The report indicated 45.1% of respondents said they intend to keep their holiday shopping budget between $100 and $500. GCUA polled more than 6,000 Georgia credit union members and collected data from credit unions statewide.

"For several years in a row, shoppers have trimmed their budgets, and we believe Georgia consumers will be frugal again this year," said Mike Mercer, GCUA president/CEO. "Many Georgians are trying to avoid going into debt, and that includes cutting back on purchases throughout the year, including during the holidays."
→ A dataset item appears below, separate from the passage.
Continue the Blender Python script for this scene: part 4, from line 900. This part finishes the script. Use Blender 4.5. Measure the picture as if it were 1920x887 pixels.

Other key findings of the report:

  • About 51% of Georgians plan to spend the same this holiday season as last year;
  • Savings deposits at Georgia credit unions increased 9.55% during the first nine months of the year; and
  • Credit card balances of Georgia credit union members decreased by 2.15% this year.
Consumers still are hesitant to borrow money, according to savings and loan data from more than 150 credit unions in the state. Georgians are choosing to put their savings in short-term savings accounts rather than longer-term certificates of deposit--even as interest rates hover around historic lows, GCUA said. Consumers are waiting for interest rates to increase before locking into longer-term accounts, GCUA data suggest.

For more information about the poll, use the link.

Earlier this month, results from a Consumer Federation of America (CFA)/Credit Union National Association (CUNA) nationwide survey indicated 8% of respondents plan to spend more on gifts and holiday items, with 41% of respondents saying they would spend less this holiday season. The results, announced Nov. 21, are nearly identical to the two groups' 2010 consumer predictions, when the CFA/CUNA survey found that one in 10 consumers would increase their holiday spending, and 41% at that time said they would cut their holiday spending. To read the News Now article about the survey, use the link.

Also, Black Friday sales on the day after Thanksgiving increased 6.6% from a year ago, according to ShopperTrak--a retail data and consulting firm that relies on equipment placed in stores to measure traffic (News Now Nov. 29).